The battery-powered, bargain-priced Clipper Gear charger will revive your dead cell phone in a pinch, but its shoddy construction leaves something to be desired.

Ben Patterson
2 min read

Clipper Gear Cell Phone Emergency Battery Recharger

6.0

Clipper Gear Cell Phone Emergency Battery Recharger

The Good

The Clipper Gear is compact and light. With it, a 20-minute charge yields 25 minutes of talk time, and it uses replaceable AAA batteries.

The Bad

The Clipper Gear has a flimsy design and a spotty power connector. It's also too bulky to keep attached to a handset during a phone call.

The Bottom Line

The battery-powered, bargain-priced Clipper Gear charger will revive your dead cell phone in a pinch, but its shoddy construction leaves something to be desired.

The Clipper Gear Cell Phone Emergency Battery Recharger is reasonably small, measuring just 2.8 by 1.8 by 0.6 inches, and weighs in at about 2.5 ounces with the four AAA batteries installed. While we liked the compact size, we weren't impressed by its flimsy black plastic shell, which doesn't look or feel all that rugged. Indeed, when we dropped the device on our kitchen floor from a distance of about three feet, the back panel popped open and the batteries went flying--not good.
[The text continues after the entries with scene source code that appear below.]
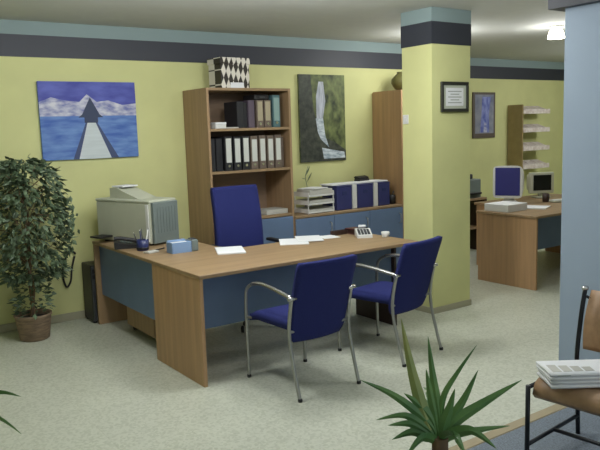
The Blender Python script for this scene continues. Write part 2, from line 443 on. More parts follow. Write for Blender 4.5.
t = tag(bx(-.13, .13, -.10, .12, 0, .045, bev=.002).build('paper_stack', M['paperg'], None, (3.79, 5.88, .8155), .04), 'grey paper stack on the lowest open bookcase shelf behind the desk', 'papers')

# gift box on the bookcase
t = thing('patterned_box', 'black and white patterned box standing on top of the bookcase', 'box', (3.395, 5.93, 2.0455), .06)
bx(-.160, .160, -.11, .11, 0, .225, bev=.004).build('body', M['lattice'], t)
bx(-.168, .168, -.118, .118, .2252, .285, bev=.005).build('lid', M['lattice'], t)
bx(-.06, .09, -.1125, -.1102, .004, .055, bev=0).build('white_tag', M['paper'], t)

# ------------------------------------------------------------------ low sideboard, tall cabinet
t = thing('sideboard', 'low sideboard with wooden top and blue doors between bookcase and pillar', 'sideboard', (3.976, 5.743, 0))
W = 1.476; D = .484
bx(0, W, -.012, D, .75, .775, bev=.003).build('top_panel', M['wood'], t)
bx(0, .02, 0, D, 0, .7495, bev=.001).build('side_panel', M['woodd'], t)
bx(W - .02, W, 0, D, 0, .7495, bev=.001).build('side_panel', M['woodd'], t)
bx(.021, W - .021, .01, D, .06, .085, bev=0).build('bottom_panel', M['woodi'], t)
bx(.021, W - .021, .03, .05, 0, .058, bev=0).build('plinth', M['woodd'], t)
bx(.021, W - .021, D - .014, D - .002, .087, .748, bev=0).build('back_panel', M['woodi'], t)
for k in range(3):
    x = .003 + k * (W - .003) / 3
    d = bx(x, x + W / 3 - .005, -.018, -.0005, .07, .744, bev=.003).build('door', M['panel'], t)
    MB().tube([(x + W / 3 - .06, -.0185, .57), (x + W / 3 - .06, -.045, .58), (x + W / 3 - .06, -.045, .67), (x + W / 3 - .06, -.0185, .68)], .005, 8).build('handle', M['metal'], d)
t = thing('tall_cabinet', 'tall plain wooden cabinet half hidden behind the yellow pillar', 'cabinet', (5.456, 5.743, 0))
b = MB(); b.prism([(0, 0), (.484, 0), (.484, 2.02), (.478, 2.035), (.464, 2.045), (0, 2.045)], 0, .022, 'x'); b.build('side_panel', M['woodv'], t)
b = MB(); b.prism([(0, 0), (.484, 0), (.484, 2.02), (.478, 2.035), (.464, 2.045), (0, 2.045)], .798, .82, 'x'); b.build('side_panel', M['woodv'], t)
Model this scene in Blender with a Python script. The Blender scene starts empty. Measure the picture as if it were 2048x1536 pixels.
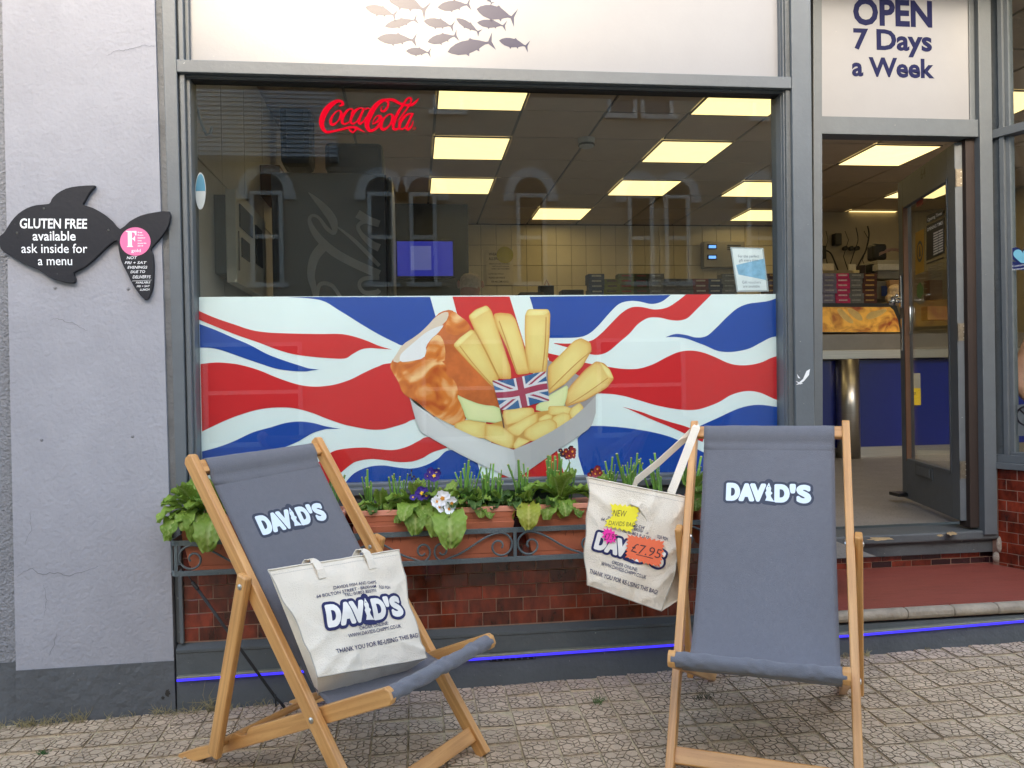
import bpy, bmesh, math, random
import numpy as np
from mathutils import Vector, Matrix, noise
random.seed(11)
V = Vector
sc = bpy.context.scene
COL = sc.collection
PI = math.pi

# ---------------------------------------------------------------- camera, sky, sun, exposure
CX, CY = 1024.0, 768.0                     # photograph centre, pixels of the 2048x1536 picture
VPX, VPY = (14400.0, 523.0), (828.0, 767.0)  # vanishing points of the shop front and of the depth direction
FPX = math.sqrt(-((VPX[0]-CX)*(VPY[0]-CX)+(VPX[1]-CY)*(VPY[1]-CY)))
XC = V((VPX[0]-CX, -(VPX[1]-CY), FPX)).normalized()
YC = V((VPY[0]-CX, -(VPY[1]-CY), FPX)).normalized()
ZC = XC.cross(YC)
if ZC.y < 0: ZC = -ZC
CAM = V((0, -3.2, 1.2))
cd = bpy.data.cameras.new('camera'); cam = bpy.data.objects.new('camera', cd); COL.objects.link(cam)
cd.sensor_width = 36; cd.lens = FPX/2048*36; cd.clip_start = .05; cd.clip_end = 400
cam.matrix_world = Matrix(((XC.x, XC.y, -XC.z, CAM.x), (YC.x, YC.y, -YC.z, CAM.y), (ZC.x, ZC.y, -ZC.z, CAM.z), (0, 0, 0, 1)))
sc.camera = cam
SUN = V((-.055, -1, .44)).normalized()      # direction towards the hazy sun
wd = bpy.data.worlds.new('World'); sc.world = wd; wd.use_nodes = True
wn = wd.node_tree; bg = wn.nodes['Background']
sky = wn.nodes.new('ShaderNodeTexSky'); sky.sky_type = 'NISHITA'; sky.sun_disc = False
sky.sun_elevation = math.asin(SUN.z); sky.sun_rotation = math.radians(183); sky.air_density = 1.0; sky.dust_density = 2.0; sky.ozone_density = 1.0
wn.links.new(sky.outputs[0], bg.inputs[0]); bg.inputs[1].default_value = .15
sl = bpy.data.lights.new('sun', 'SUN'); so = bpy.data.objects.new('sun', sl); COL.objects.link(so)
sl.energy = .3; sl.angle = math.radians(10); sl.color = (1, .86, .66)
so.rotation_euler = SUN.to_track_quat('Z', 'Y').to_euler()
sc.view_settings.view_transform = 'Standard'; sc.view_settings.look = 'None'
sc.view_settings.gamma = 1; sc.view_settings.use_curve_mapping = False
sc.view_settings.exposure = 2.6
sc.view_settings.use_white_balance = True; sc.view_settings.white_balance_temperature = 7100; sc.view_settings.white_balance_tint = 8
sc.render.engine = 'CYCLES'
sc.cycles.max_bounces = 8; sc.cycles.transparent_max_bounces = 16

def ray(px, py):
    d = V(((px-CX)/FPX, -(py-CY)/FPX, 1)); return V((d.dot(XC), d.dot(YC), d.dot(ZC)))
def at(px, py, Y=0.0):
    r = ray(px, py); return CAM + r*((Y-CAM.y)/r.y)
def atz(px, py, Z):
    r = ray(px, py); return CAM + r*((Z-CAM.z)/r.z)
def atp(px, py, P, n):
    r = ray(px, py); return CAM + r*((P-CAM).dot(n)/r.dot(n))
def gz(x, y): return .0205*x + .029*y       # height of the sloping pavement

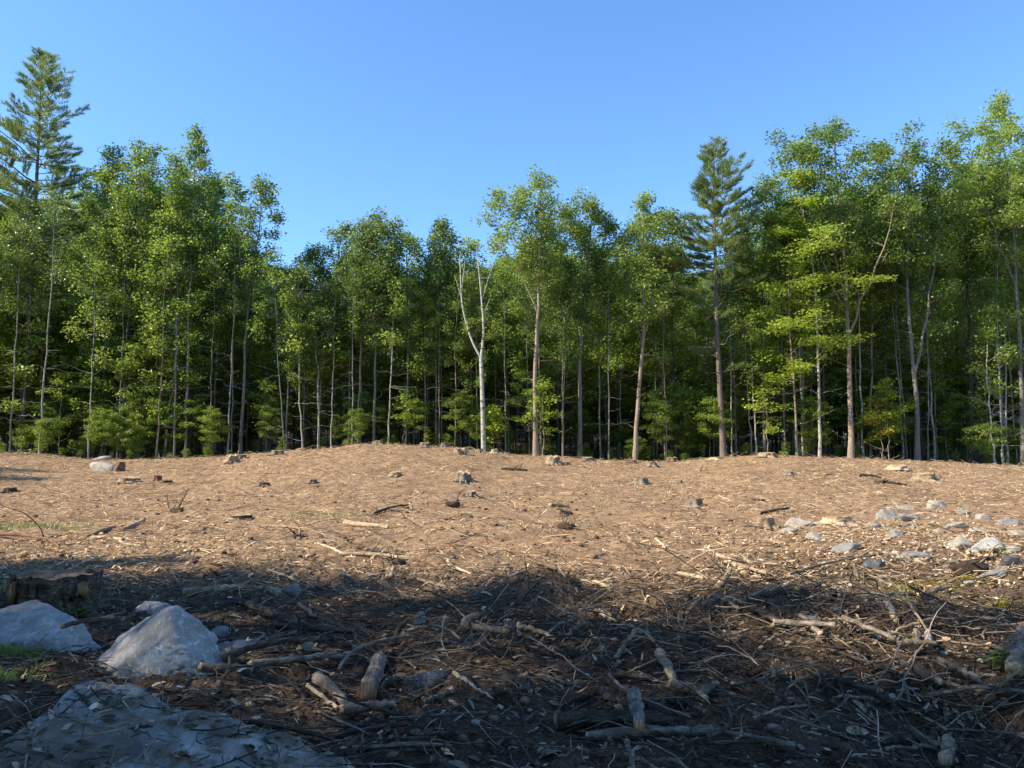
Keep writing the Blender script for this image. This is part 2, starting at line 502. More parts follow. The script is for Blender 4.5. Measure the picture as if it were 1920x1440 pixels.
# ------------------------------------------------------------------ trees
def leaves_at(centres, n_each, rad, size, rg, flat=.6, droop=0.0, wide=.55, up=.9):
    """folded leaf blades scattered round clump centres -> V, tris"""
    C = np.repeat(np.asarray(centres), n_each, axis=0)
    n = len(C)
    off = rg.normal(0, 1, (n, 3)); off /= (np.linalg.norm(off, axis=1, keepdims=True) + 1e-6)
    off *= (rg.rand(n, 1) ** .5) * np.array([[rad[0], rad[0], rad[1]]])
    Pn = C + off
    d = rg.normal(0, 1, (n, 3)); d[:, 2] = d[:, 2] * (1 - flat) - droop; d += off * .8 / max(rad[0], .01)
    d /= np.linalg.norm(d, axis=1, keepdims=True) + 1e-6
    nr = rg.normal(0, 1, (n, 3)) * (1 - flat * .6); nr[:, 2] += up
    s = np.cross(d, nr); s /= np.linalg.norm(s, axis=1, keepdims=True) + 1e-6
    nn = np.cross(s, d)
    L = size * (0.65 + .7 * rg.rand(n, 1)); Wd = L * wide
    v0 = Pn; v2 = Pn + d * L; mid = Pn + d * L * .45
    v1 = mid + s * Wd * .5 + nn * Wd * .12; v3 = mid - s * Wd * .5 + nn * Wd * .12
    V = np.stack([v0, v1, v2, v3], axis=1).reshape(-1, 3)
    b = np.arange(n)[:, None] * 4
    T = np.concatenate([b + np.array([[0, 1, 2]]), b + np.array([[0, 2, 3]])], axis=0)
    return V, T

def wiggle(p0, p1, n, amp, rg, sag=0.0):
    t = np.linspace(0, 1, n)[:, None]
    p0 = np.asarray(p0, float); p1 = np.asarray(p1, float)
    L = np.linalg.norm(p1 - p0)
    w = rg.normal(0, amp * L, (n, 3)); w[0] = 0; w[-1] = 0
    w[1:-1] = (w[:-2] + w[2:] + w[1:-1] * 2) / 3
    q = p0 * (1 - t) + p1 * t + w
    q[:, 2] += sag * L * np.sin(t[:, 0] * PI)
    return q

def broadleaf(seed, h, r0, crown_from=.45, width=2.2, leaders=None, leaf='leaf_oak', barkm='bark_grey', n_limb=16,
              clump=(.45, .34), per=46, lsize=.134, wide=.62, path=None, flat=.55, upright=.8, sprays=False, dead_twigs=10, shape=1.0, top_sharp=.35):
    """returns trunk mesh, list of limb meshes, crown mesh (all about the base)"""
    rg = rng(seed)
    if path is None:
        ln = rg.normal(0, .02 * h, 2)
        path = [(0, 0, 0), (ln[0] * .3, ln[1] * .3, h * .3), (ln[0] * .5 + rg.normal(0, .12), ln[1] * .5, h * .55), (ln[0], ln[1], h * .92)]
    path = resample(path, 16)
    path[1:-1, :2] += rg.normal(0, .025, (14, 2))
    tz = np.linspace(0, 1, 16)
    rad = r0 * .70 * (1 - tz * .80) ; rad[0] *= 1.4; rad[1] *= 1.08
    trunk = Geo(); V, q = tubes(path[None], rad[None], 8); trunk.add(V, q)
    stems = [(path, rad, 0.0)]
    limbs = []
    for (zf, dx, dy, ztop, rf) in (leaders or []):
        i = zf * 15; i0 = int(i); st = path[i0] + (path[min(i0 + 1, 15)] - path[i0]) * (i - i0)
        end = np.array([dx, dy, h * ztop])
        mid = st * .55 + end * .45; mid[:2] = st[:2] + (end[:2] - st[:2]) * .62
        lp = resample([st, mid, end], 12); lp[1:-1] += rg.normal(0, .05, (10, 3))
        lr = rad[i0] * (rf * (1 - np.linspace(0, 1, 12)) ** 1.3 * .9 + .10)
        g = Geo(); V, q = tubes(lp[None], lr[None], 7); g.add(V, q)
        limbs.append(g); stems.append((lp, lr, 1))
    centres = []; twC = []; twR = []
    zt = max(s[0][-1, 2] for s in stems); zb = h * crown_from
    cxy = np.mean([s[0][-1, :2] for s in stems], axis=0) * .6
    for si, (sp, sr, isl) in enumerate(stems):
        nl = int(n_limb * 1.3) if si == 0 else max(6, int(n_limb * .95))
        a = rg.rand() * 6.28
        for k in range(nl):
            f = (k + rg.rand() * .8) / nl
            z = zb + (sp[-1, 2] - zb) * f ** .9
            if z < sp[0, 2]: continue
            idx = np.interp(z, sp[:, 2], np.arange(len(sp))); i0 = int(min(idx, len(sp) - 2)); st = sp[i0] + (sp[i0 + 1] - sp[i0]) * (idx - i0)
            rs = np.interp(z, sp[:, 2], sr)
            a += 2.4 + rg.normal(0, .3)
            tcr = (z - zb) / max(zt - zb, .1)
            wprof = (math.sin(PI * min(max(tcr * .75 + .22, 0), 1)) ** .8) * shape + (1 - shape)
            wprof *= 1 - max(0, tcr - (1 - top_sharp)) / top_sharp * .6
            L = width * wprof * (.55 + .55 * rg.rand()) * (.75 if isl else 1)
            rise = L * upright * (.6 + .6 * rg.rand())
            if z + rise > h * 1.02: rise = max(.15, h * 1.02 - z) * rg.rand()
            end = st + np.array([math.cos(a) * L, math.sin(a) * L, rise])
            br = wiggle(st, end, 7, .045, rg, -.06 if not sprays else .08)
            twC.append(br); twR.append(np.linspace(min(rs * .5, .025 + L * .018), .006, 7))
            ns = 4 + int(L * 2.6)
            for s_ in range(ns):
                u = .3 + .7 * (s_ + rg.rand()) / ns
                b0 = br[int(u * 6 - .01)]
                aa = a + rg.normal(0, .9)
                sl_ = L * (.22 + .25 * rg.rand()) * (1.15 - u * .6) + .15
                e = b0 + np.array([math.cos(aa) * sl_, math.sin(aa) * sl_, sl_ * (upright * .9 if not sprays else .1) * rg.rand() + rg.normal(0, .1)])
                sb = wiggle(b0, e, 7, .05, rg)
                twC.append(sb); twR.append(np.linspace(.012, .004, 7))
                centres.append(e)
                if sprays: centres.append((b0 + e) / 2)
            centres.append(end)
        centres.append(sp[-1]); centres.append(sp[-1] + np.array([0, 0, -.35]))
    for k in range(dead_twigs):
        z = h * (.12 + .33 * rg.rand()); i0 = int(np.interp(z, path[:, 2], np.arange(16)))
        aa = rg.rand() * 6.28; L = .4 + 1.3 * rg.rand()
        e = path[i0] + np.array([math.cos(aa) * L, math.sin(aa) * L, L * rg.uniform(-.2, .5)])
        twC.append(wiggle(path[i0], e, 7, .06, rg)); twR.append(np.linspace(.014, .003, 7))
    V, q = tubes(np.array(twC), np.array(twR), 3); trunk.add(V, q)
    centres = np.array(centres) + rg.normal(0, .08, (len(centres), 3))
    keep = rg.rand(len(centres)) > .06
    LV, LT = leaves_at(centres[keep], per, clump, lsize, rg, flat, .15, wide, .9 if sprays else .5)
    tm = trunk.mesh('trunk', MAT[barkm], True)
    lm = [g.mesh('limb', MAT[barkm], True) for g in limbs]
    cm = mk('crown', LV, LT, MAT[leaf])
    return tm, lm, cm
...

As with the other chargers we tested, setup for the Clipper Gear was simple. Once we installed four AAA batteries and snapped the case shut, we plugged in an adapter for our test Motorola V600 and attached it to our phone's charger port. (The kit comes with adapters for Nokia, Siemens, Motorola, and Sony Ericsson phones.) At first, our phone didn't charge at all. After a little trial and error, we realized the culprit was a loose connection between the phone adapter and the charger's power port--yet another quality-assurance miscue.

In our tests, we first tried charging our dead Motorola V600 for five minutes. Our phone started up fine, and we were able to place a call, but we only got a minute of talk time. When we tried a 20-minute charge, however, the results were much better; we clocked a full 25 minutes of talk time, more than enough for an emergency call or two. That said, we had a tough time using the phone with the charger attached; because of the spotty adapter connection, our Moto V600 kept dying on us.